* [YOUR GOAL] Repeat the records word for word, excluding any picture.

** START RECORDS FOR THE TASK **

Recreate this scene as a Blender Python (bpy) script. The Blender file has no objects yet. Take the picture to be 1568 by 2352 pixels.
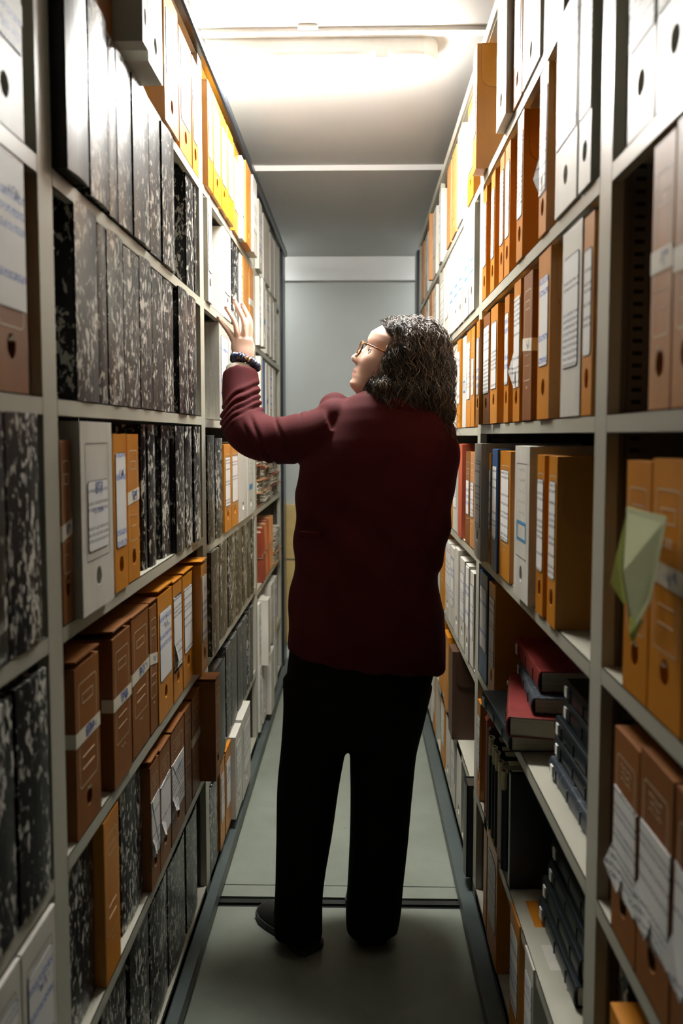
import bpy, bmesh, math, random
import numpy as np
from mathutils import Vector, Matrix, noise
random.seed(7)
SC = bpy.context.scene
COL = SC.collection
PI = math.pi

# ------------------------------------------------------------------ camera
F = 1830.0
pitch = math.atan(120 / F)
yaw = math.atan(38 / F * math.cos(pitch))
H = 1.45
cd = bpy.data.cameras.new('camera'); cam = bpy.data.objects.new('camera', cd); COL.objects.link(cam)
cam.location = (0, 0, H)
cam.rotation_euler = (PI / 2 - pitch, 0, yaw)
cd.sensor_fit = 'VERTICAL'; cd.sensor_height = 36; cd.sensor_width = 24
cd.lens = F / 2352 * 36
cd.shift_y = -56 / 2352
cd.clip_start = .02
cd.dof.use_dof = True; cd.dof.focus_distance = 2.32; cd.dof.aperture_fstop = 3.2
SC.camera = cam
SC.view_settings.view_transform = 'Standard'; SC.view_settings.look = 'None'
SC.view_settings.gamma = 1; SC.view_settings.use_curve_mapping = False
SC.view_settings.exposure = 2.0

# ------------------------------------------------------------------ materials
def newmat(name):
    m = bpy.data.materials.new(name); m.use_nodes = True
    nt = m.node_tree; b = nt.nodes['Principled BSDF']
    return m, nt, b
def setc(b, col, rough=.5, spec=.5, metal=0.):
    b.inputs['Base Color'].default_value = (*col, 1); b.inputs['Roughness'].default_value = rough
    b.inputs['Specular IOR Level'].default_value = spec; b.inputs['Metallic'].default_value = metal
def nd(nt, t, **kw):
    n = nt.nodes.new(t)
    for k, v in kw.items():
        if k in n.inputs: n.inputs[k].default_value = v
        else: setattr(n, k, v)
    return n
def objcoord(nt, scale=(1, 1, 1), jitter=True):
    tc = nt.nodes.new('ShaderNodeTexCoord'); mp = nt.nodes.new('ShaderNodeMapping')
    mp.inputs['Scale'].default_value = scale
    nt.links.new(tc.outputs['Object'], mp.inputs['Vector'])
    if jitter:
        oi = nt.nodes.new('ShaderNodeObjectInfo')
        ml = nd(nt, 'ShaderNodeMath', operation='MULTIPLY'); ml.inputs[1].default_value = 37.0
        nt.links.new(oi.outputs['Random'], ml.inputs[0])
        cx = nt.nodes.new('ShaderNodeCombineXYZ')
        nt.links.new(ml.outputs[0], cx.inputs[0]); nt.links.new(ml.outputs[0], cx.inputs[1])
        nt.links.new(cx.outputs[0], mp.inputs['Location'])
    return mp.outputs['Vector']
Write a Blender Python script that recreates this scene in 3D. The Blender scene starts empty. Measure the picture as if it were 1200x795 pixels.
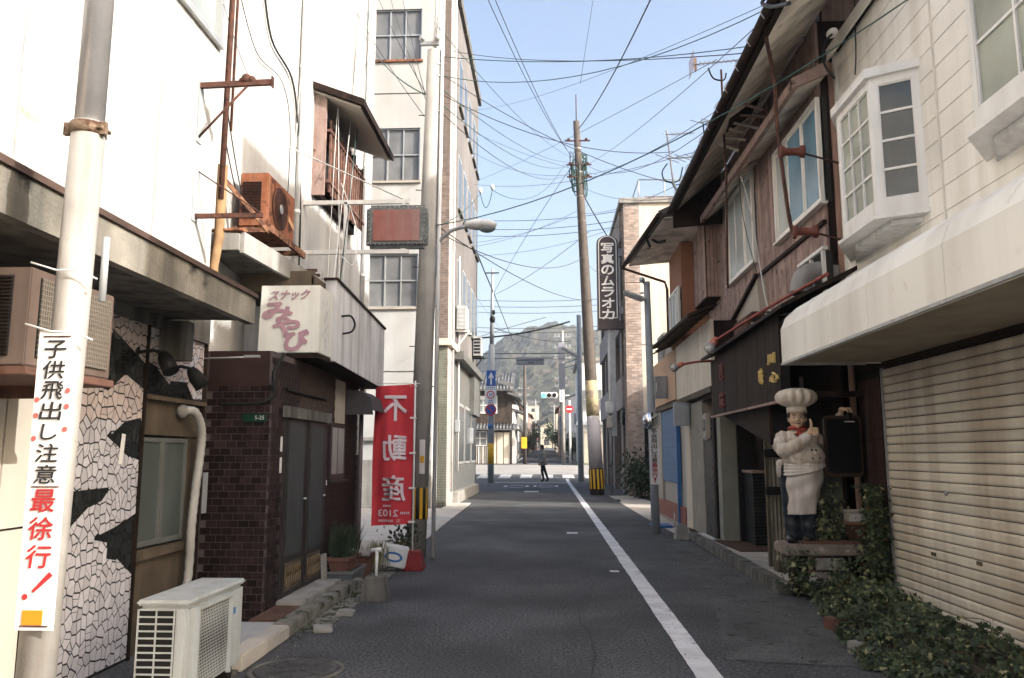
import bpy, bmesh, math, random
from mathutils import Vector, Matrix, Euler, noise
random.seed(7)
S = bpy.context.scene
C = S.collection
R = math.radians

# ------------------------------------------------------------------ camera, sky, sun, exposure
PITCH, YAW, FPX = R(8.263), R(2.611), 933.0
cd = bpy.data.cameras.new('camera'); cam = bpy.data.objects.new('camera', cd); C.objects.link(cam)
cd.sensor_width = 36.0; cd.lens = 36.0 * FPX / 1200.0
cd.clip_start = .05; cd.clip_end = 6000
cam.location = (0, 0, 1.5); cam.rotation_euler = (R(90) + PITCH, 0, YAW)
S.camera = cam
S.render.resolution_x = 1024; S.render.resolution_y = 678
SUN_A, SUN_E = R(25), R(27)                       # sun behind the camera to the right
w = bpy.data.worlds.new('World'); S.world = w; w.use_nodes = True
nt = w.node_tree; nt.nodes.clear()
sk = nt.nodes.new('ShaderNodeTexSky'); sk.sky_type = 'NISHITA'; sk.sun_disc = False
sk.sun_elevation = SUN_E; sk.sun_rotation = R(90) + SUN_A
sk.air_density = 1.0; sk.dust_density = 7.0; sk.ozone_density = 0.6; sk.altitude = 50
bg = nt.nodes.new('ShaderNodeBackground'); bg.inputs[1].default_value = .15
ow = nt.nodes.new('ShaderNodeOutputWorld')
nt.links.new(sk.outputs[0], bg.inputs[0]); nt.links.new(bg.outputs[0], ow.inputs[0])
sl = bpy.data.lights.new('sun', 'SUN'); sl.energy = 2.9; sl.angle = R(.53); sl.color = (1.0, .97, .92)
so = bpy.data.objects.new('sun', sl); C.objects.link(so)
sv = Vector((math.cos(SUN_A) * math.cos(SUN_E), -math.sin(SUN_A) * math.cos(SUN_E), math.sin(SUN_E)))
so.rotation_euler = (-sv).to_track_quat('-Z', 'Y').to_euler(); so.location = (20, -10, 20)
S.view_settings.view_transform = 'Standard'; S.view_settings.look = 'None'
S.view_settings.exposure = 1.46; S.view_settings.gamma = 1
S.render.engine = 'CYCLES'
S.cycles.max_bounces = 8; S.cycles.diffuse_bounces = 5; S.cycles.volume_bounces = 1
S.cycles.transparent_max_bounces = 12

# ------------------------------------------------------------------ object helpers
def link(o): C.objects.link(o); return o
def tag(o, label=None, cat=None, group=None, kind=None):
    if label: o['label'] = label
    if cat: o['category'] = cat
    if group: o['group'] = group
    if kind: o['kind'] = kind
    return o
def thing(name, label, cat, loc=(0, 0, 0), group=None):
    o = bpy.data.objects.new(name, None); o.location = loc; o.empty_display_size = .2
    link(o); return tag(o, label, cat, group)
def attach(o, parent):
    if parent is not None:
        o.parent = parent
        if parent.type == 'EMPTY': o.location = Vector(o.location) - Vector(parent.location)
def inst(name, data, parent, loc=(0, 0, 0), rot=(0, 0, 0), scale=(1, 1, 1)):
    o = bpy.data.objects.new(name, data); o.location = loc; o.rotation_euler = rot; o.scale = scale
    link(o); attach(o, parent); return o
def copy_tree(o, parent=None):
    c = o.copy(); C.objects.link(c); c.parent = parent
    for ch in list(o.children): copy_tree(ch, c)
    return c
def dup(root, loc, rz=0, label=None, group=None, scale=None):
    kids = list(root.children); c = copy_tree(root)
    c.location = loc; c.rotation_euler = (0, 0, rz)
    if scale: c.scale = scale
    if label: c['label'] = label
    if group: c['group'] = group
    return c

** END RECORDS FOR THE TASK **

* [THE RESPONSE]
Recreate this scene as a Blender Python (bpy) script. The Blender file has no objects yet. Take the picture to be 1568 by 2352 pixels.
import bpy, bmesh, math, random
import numpy as np
from mathutils import Vector, Matrix, noise
random.seed(7)
SC = bpy.context.scene
COL = SC.collection
PI = math.pi

# ------------------------------------------------------------------ camera
F = 1830.0
pitch = math.atan(120 / F)
yaw = math.atan(38 / F * math.cos(pitch))
H = 1.45
cd = bpy.data.cameras.new('camera'); cam = bpy.data.objects.new('camera', cd); COL.objects.link(cam)
cam.location = (0, 0, H)
cam.rotation_euler = (PI / 2 - pitch, 0, yaw)
cd.sensor_fit = 'VERTICAL'; cd.sensor_height = 36; cd.sensor_width = 24
cd.lens = F / 2352 * 36
cd.shift_y = -56 / 2352
cd.clip_start = .02
cd.dof.use_dof = True; cd.dof.focus_distance = 2.32; cd.dof.aperture_fstop = 3.2
SC.camera = cam
SC.view_settings.view_transform = 'Standard'; SC.view_settings.look = 'None'
SC.view_settings.gamma = 1; SC.view_settings.use_curve_mapping = False
SC.view_settings.exposure = 2.0

# ------------------------------------------------------------------ materials
def newmat(name):
    m = bpy.data.materials.new(name); m.use_nodes = True
    nt = m.node_tree; b = nt.nodes['Principled BSDF']
    return m, nt, b
def setc(b, col, rough=.5, spec=.5, metal=0.):
    b.inputs['Base Color'].default_value = (*col, 1); b.inputs['Roughness'].default_value = rough
    b.inputs['Specular IOR Level'].default_value = spec; b.inputs['Metallic'].default_value = metal
def nd(nt, t, **kw):
    n = nt.nodes.new(t)
    for k, v in kw.items():
        if k in n.inputs: n.inputs[k].default_value = v
        else: setattr(n, k, v)
    return n
def objcoord(nt, scale=(1, 1, 1), jitter=True):
    tc = nt.nodes.new('ShaderNodeTexCoord'); mp = nt.nodes.new('ShaderNodeMapping')
    mp.inputs['Scale'].default_value = scale
    nt.links.new(tc.outputs['Object'], mp.inputs['Vector'])
    if jitter:
        oi = nt.nodes.new('ShaderNodeObjectInfo')
        ml = nd(nt, 'ShaderNodeMath', operation='MULTIPLY'); ml.inputs[1].default_value = 37.0
        nt.links.new(oi.outputs['Random'], ml.inputs[0])
        cx = nt.nodes.new('ShaderNodeCombineXYZ')
        nt.links.new(ml.outputs[0], cx.inputs[0]); nt.links.new(ml.outputs[0], cx.inputs[1])
        nt.links.new(cx.outputs[0], mp.inputs['Location'])
    return mp.outputs['Vector']
Write a Blender Python script that recreates this scene in 3D. The Blender scene starts empty. Measure the picture as if it were 1200x795 pixels.
import bpy, bmesh, math, random
from mathutils import Vector, Matrix, Euler, noise
random.seed(7)
S = bpy.context.scene
C = S.collection
R = math.radians

# ------------------------------------------------------------------ camera, sky, sun, exposure
PITCH, YAW, FPX = R(8.263), R(2.611), 933.0
cd = bpy.data.cameras.new('camera'); cam = bpy.data.objects.new('camera', cd); C.objects.link(cam)
cd.sensor_width = 36.0; cd.lens = 36.0 * FPX / 1200.0
cd.clip_start = .05; cd.clip_end = 6000
cam.location = (0, 0, 1.5); cam.rotation_euler = (R(90) + PITCH, 0, YAW)
S.camera = cam
S.render.resolution_x = 1024; S.render.resolution_y = 678
SUN_A, SUN_E = R(25), R(27)                       # sun behind the camera to the right
w = bpy.data.worlds.new('World'); S.world = w; w.use_nodes = True
nt = w.node_tree; nt.nodes.clear()
sk = nt.nodes.new('ShaderNodeTexSky'); sk.sky_type = 'NISHITA'; sk.sun_disc = False
sk.sun_elevation = SUN_E; sk.sun_rotation = R(90) + SUN_A
sk.air_density = 1.0; sk.dust_density = 7.0; sk.ozone_density = 0.6; sk.altitude = 50
bg = nt.nodes.new('ShaderNodeBackground'); bg.inputs[1].default_value = .15
ow = nt.nodes.new('ShaderNodeOutputWorld')
nt.links.new(sk.outputs[0], bg.inputs[0]); nt.links.new(bg.outputs[0], ow.inputs[0])
sl = bpy.data.lights.new('sun', 'SUN'); sl.energy = 2.9; sl.angle = R(.53); sl.color = (1.0, .97, .92)
so = bpy.data.objects.new('sun', sl); C.objects.link(so)
sv = Vector((math.cos(SUN_A) * math.cos(SUN_E), -math.sin(SUN_A) * math.cos(SUN_E), math.sin(SUN_E)))
so.rotation_euler = (-sv).to_track_quat('-Z', 'Y').to_euler(); so.location = (20, -10, 20)
S.view_settings.view_transform = 'Standard'; S.view_settings.look = 'None'
S.view_settings.exposure = 1.46; S.view_settings.gamma = 1
S.render.engine = 'CYCLES'
S.cycles.max_bounces = 8; S.cycles.diffuse_bounces = 5; S.cycles.volume_bounces = 1
S.cycles.transparent_max_bounces = 12

# ------------------------------------------------------------------ object helpers
def link(o): C.objects.link(o); return o
def tag(o, label=None, cat=None, group=None, kind=None):
    if label: o['label'] = label
    if cat: o['category'] = cat
    if group: o['group'] = group
    if kind: o['kind'] = kind
    return o
def thing(name, label, cat, loc=(0, 0, 0), group=None):
    o = bpy.data.objects.new(name, None); o.location = loc; o.empty_display_size = .2
    link(o); return tag(o, label, cat, group)
def attach(o, parent):
    if parent is not None:
        o.parent = parent
        if parent.type == 'EMPTY': o.location = Vector(o.location) - Vector(parent.location)
def inst(name, data, parent, loc=(0, 0, 0), rot=(0, 0, 0), scale=(1, 1, 1)):
    o = bpy.data.objects.new(name, data); o.location = loc; o.rotation_euler = rot; o.scale = scale
    link(o); attach(o, parent); return o
def copy_tree(o, parent=None):
    c = o.copy(); C.objects.link(c); c.parent = parent
    for ch in list(o.children): copy_tree(ch, c)
    return c
def dup(root, loc, rz=0, label=None, group=None, scale=None):
    kids = list(root.children); c = copy_tree(root)
    c.location = loc; c.rotation_euler = (0, 0, rz)
    if scale: c.scale = scale
    if label: c['label'] = label
    if group: c['group'] = group
    return c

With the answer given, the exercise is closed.